There is at the same time risk of “balkanization” in a market, especially in the early stages, with unprepared entrants entering the market to make quick wins. Attention should be paid by the monitoring and regulatory authorities to such market distortions as it is crucial to have solid market surveillance, especially in the early stages of market integration. In addition, the Hellenic Energy Exchange needs to conduct a realistic dry-run period to ease the transition from a mandatory pool to a liberalized market. Finally, it is also important to ensure market liquidity by imposing volume limits on bilateral contracts, otherwise the benefits of liberalization will be fragmented and temporary.

How can Greece raise its profile and attract investors to its energy sector?
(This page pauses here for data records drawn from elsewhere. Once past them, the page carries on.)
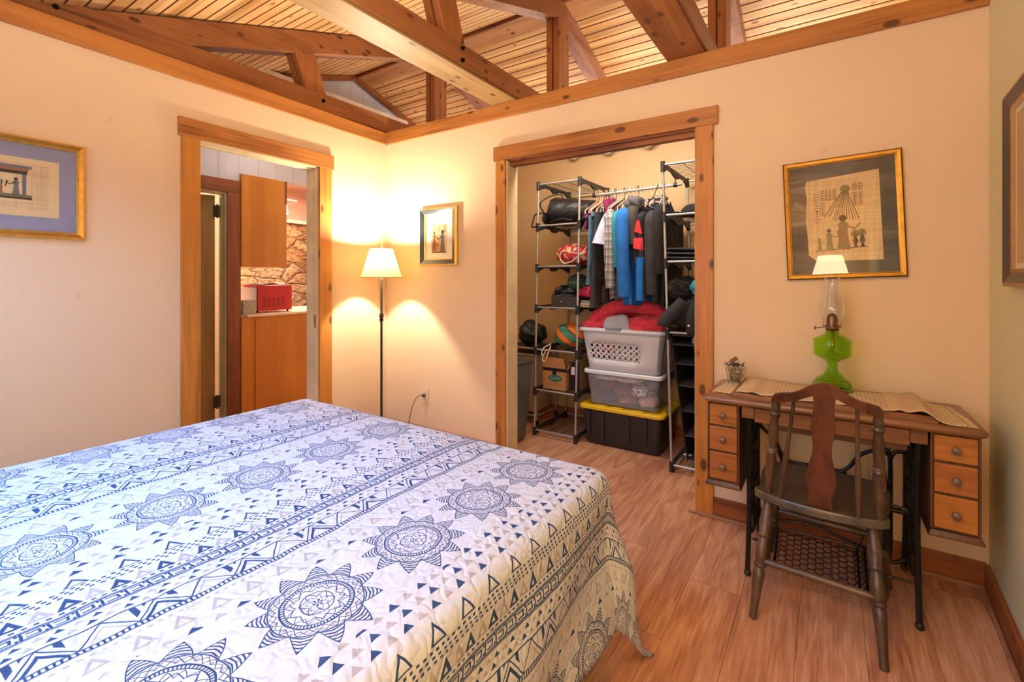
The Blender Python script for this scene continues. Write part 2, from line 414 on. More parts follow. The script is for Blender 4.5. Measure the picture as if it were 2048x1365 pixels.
# shallow battens that make the panel joints
for i, yy in enumerate([-1.35, -1.14, -.93, -.72, -.49, -.27, -.05, .17]):
    pass
pj = MB()
for k in range(30):
    yy = -2.6+k*.17
    top = min(roofz(yy)-.06, 3.4)
    lo = 2.15 if -.6 < yy < 1.5 else (2.09 if yy > -1.62 and yy <= -.55 else 2.31)
    if top > lo: pj.box(KX-.001, KX+.0015, yy-.0025, yy+.0025, lo, top)
struct('trim_16', pj, plain('panel_joint_grey', 'c2c0c6', .6), FK)
# gable rake trims and the ledge
rk = MB()
for s_ in (-1, 1):
    rk.beam((KX+.03, RY, RZ-.03), (KX+.03, RY+s_*3.1, RZ-.03-RS*3.1), .05, .05)
struct('trim_17', rk, M['base'])
struct('trim_18', MB().box(KX, KX+.17, -2.2, 1.28, 3.045, 3.105), plain('cream_ledge_paint', 'e2d6c2', .5))
# inner door trim
struct('trim_19', MB().box(KX, KX+.02, -.668, -.557, 0, 1.985), M['redtrim'], FK, bevel=.002)
struct('trim_20', MB().box(KX, KX+.02, -1.62, -.557, 1.985, 2.095), M['redtrimy'], FK, bevel=.002)
kj = MB().box(KX-.1, KX+.004, -.682, -.668, 0, 1.985).box(KX-.1, KX+.004, -1.5, -.682, 1.97, 1.985).box(KX-.06, KX-.03, -.694, -.682, 0, 1.97)
struct('trim_21', kj, plain('olive_cream_jamb', 'b9a878', .5), FK)
# rooms beyond
struct('wall_kitchen_partition', MB().box(-4.1, KX-th, -.60, -.52, 0, 2.6), M['pink'], FK)
struct('wall_bathroom', MB().box(-2.6, -2.5, -3.7, -.60, 0, 2.5), plain('bathroom_wall_paint', 'efe4bf', .5), FK)
struct('ceiling_kitchen', MB().box(-4.2, KX-th, -3.9, 3.9, 2.52, 2.6), M['pink'], FK)
def stone():
    t = NT('fieldstone'); v = t.coords((1, 2.2, 4.6), False)
    n = t.node('ShaderNodeTexNoise'); t.L.new(v, n.inputs['Vector']); n.inputs['Scale'].default_value = 1.5
    mx = t.mix(.42, v, n.outputs['Color'])
    vo = t.node('ShaderNodeTexVoronoi', feature='F1'); t.L.new(mx, vo.inputs['Vector']); vo.inputs['Scale'].default_value = 2.2
    ve = t.node('ShaderNodeTexVoronoi', feature='DISTANCE_TO_EDGE'); t.L.new(mx, ve.inputs['Vector']); ve.inputs['Scale'].default_value = 2.2
    sx = t.node('ShaderNodeSeparateColor'); t.L.new(vo.outputs['Color'], sx.inputs[0])
    col = t.ramp(sx.outputs[0], [(0, srgb('a87850')), (.3, srgb('c89a6c')), (.5, srgb('a8937c')), (.75, srgb('e8bc8a')), (1, srgb('c0a07c'))])
    dt = t.noise(v, 7, 5, .65)
    col = t.mix(1, col, t.ramp(dt, [(.35, (.38,.32,.30)), (.62, (1.1,1.05,1))]), 'MULTIPLY')
    ed = t.ramp(ve.outputs['Distance'], [(.01, (1,1,1)), (.05, (0,0,0))]); col = t.mix(ed, col, srgb('7e5a3c'))
    t.bump(E_(t, ve.outputs['Distance']).min(.12)*6 + E_(t, dt)*.6, .8, .03)
    return t.set(col, .8)
M['stone'] = stone()
struct('wall_stone', MB().box(-3.35, -3.25, -.5, 3.8, 0, 2.03), M['stone'], FK)
struct('wall_stone_upper', MB().box(-3.37, -3.27, -.5, 3.8, 2.03, 2.52), M['pink'], FK)
struct('trim_22', MB().box(-3.27, -3.19, -.5, 3.8, 2.03, 2.075), plain('white_shelf_paint', 'f3e6dc', .4), FK)
# rear window
glass = NT('window_glass').set((1,1,1,1), .02, 0, Transmission_Weight=1.0, IOR=1.45)
def framebox(mb, y0, y1, a0, a1, w_, fn):
    for (p0, p1, q0, q1) in ((a0, a1, y0, y0+w_), (a0, a1, y1-w_, y1), (a0, a0+w_, y0, y1), (a1-w_, a1, y0, y1)): fn(p0, p1, q0, q1)
wf = MB(); framebox(wf, .95, 1.9, .8, 2.4, .05, lambda a, b, c, d: wf.box(a, b, YS-.08, YS-.01, c, d)); wf.box(1.58, 1.62, YS-.07, YS-.02, 1, 1.85)
struct('window_1', wf, plain('white_window_frame', 'f2f0ea', .4))
build(MB().box(.84, 2.36, YS-.05, YS-.045, .99, 1.86), 'window_2', glass, kind='structure')

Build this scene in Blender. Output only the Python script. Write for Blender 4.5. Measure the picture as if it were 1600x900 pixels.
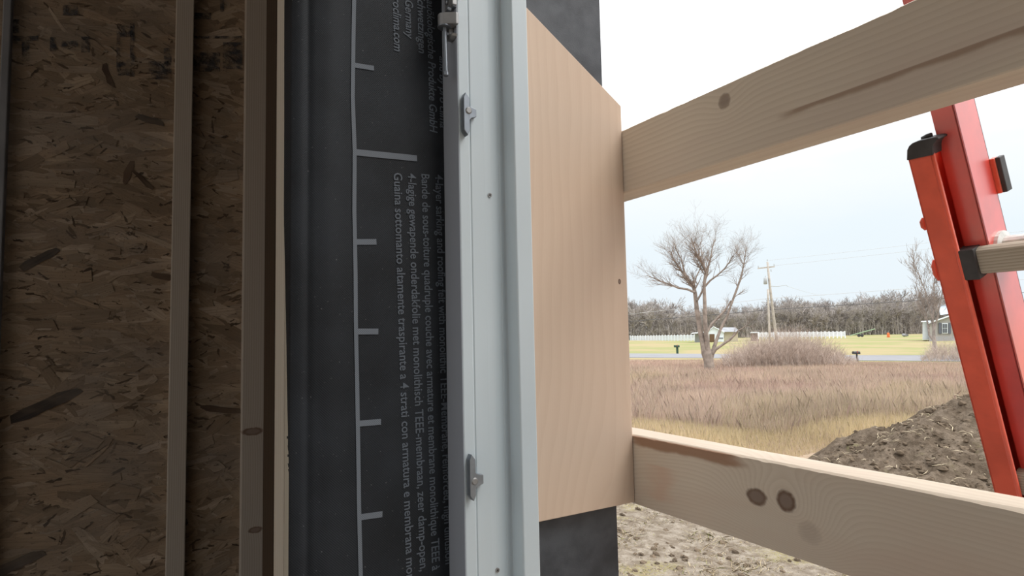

After ten years of crisis, the Greek economy is growing again and the outlook is positive. This administration is particularly supportive of foreign investment and aims to make Greece the investment surprise of Europe. In addition, the ministry of energy has set a target to increase the generation of electrical power from renewable energy sources from 17% to 35% by 2030. Meanwhile, PPC has announced that it will cease operating its existing lignite-fired power plants of installed power of 3.4 GW by 2023, and all its lignite-fired power plants by 2028. Combined with President von der Leyen’s Green Deal, we expect faster licensing and administrative procedures, a better regulatory environment and improved financing conditions. The ministry of energy has already committed to simplifying all licensing procedures for renewable energy projects. Renewable energy projects are a low investment risk when installed in areas of high resource potential, so there are great investment opportunities with rates of return of over 10% as we have seen from our installed projects. As a result, Volterra is strategically placed to develop further opportunities. German investors would be particularly suitable partners, given their own expertise in renewables, through Germany’s ambitious Energiewende shift away from nuclear and fossil fuels. Ultimately we are all partners in European efforts to tackle climate change and this creates opportunities for partnerships.